Besides the former Liberian first lady, others on the U.N. travel ban and assets freeze list include former Speaker of the House of Representatives, Edwin Snowe, former chairman of Taylor’s National Patriotic Party, Chief Cyril Allen, and former Commissioner of Maritime Affairs of Liberia Benoni Urey.

Former First Lady Taylor also played down reports of a movement to impeach her as senior senator from Bong County.

“I’ve been hearing on the radio and reading in the newspapers that a few people from the county have set out to start a process of impeachment. But I would like to say that our laws do not provide for the impeachment of any senator or any representative for that matter. A sitting senator can be removed for proven cause as for the court of conduct or if she or he does something against the Liberian Senate. And that is not the case here, Taylor said.

She said the efforts to impeach her are politically motivated because she had recently been talking about corruption issues in Bong County.

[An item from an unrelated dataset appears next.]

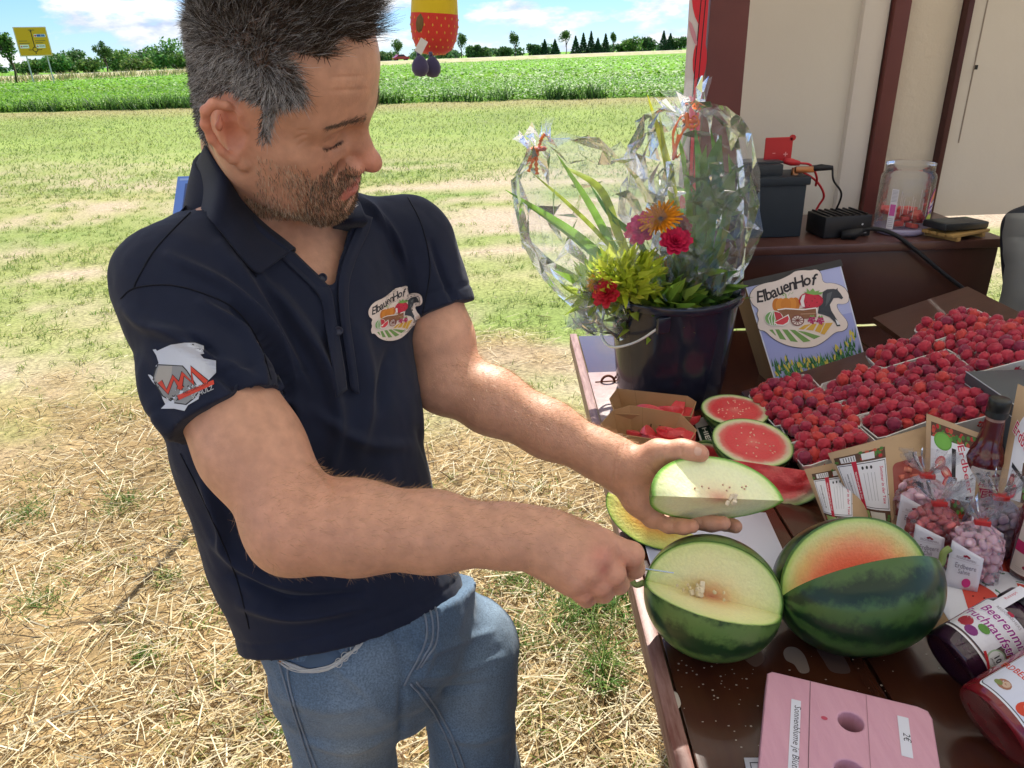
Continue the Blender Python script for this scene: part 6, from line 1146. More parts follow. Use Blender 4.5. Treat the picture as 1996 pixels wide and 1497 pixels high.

“If you want to say that Jewel Howard Taylor can be removed from her seat only because she speaks about corruption in the county and the county development funds, then it’s a sad day. But I don’t think this is something that has any bearing on the work that I continue to do for the people of the county. So I’d like to say it is purely politically motivate. I’m a prominent member of the Liberian Senate, I’m a hardworking representative of the people of Bong County, and I think I continue to enjoy their confidence,” Taylor said.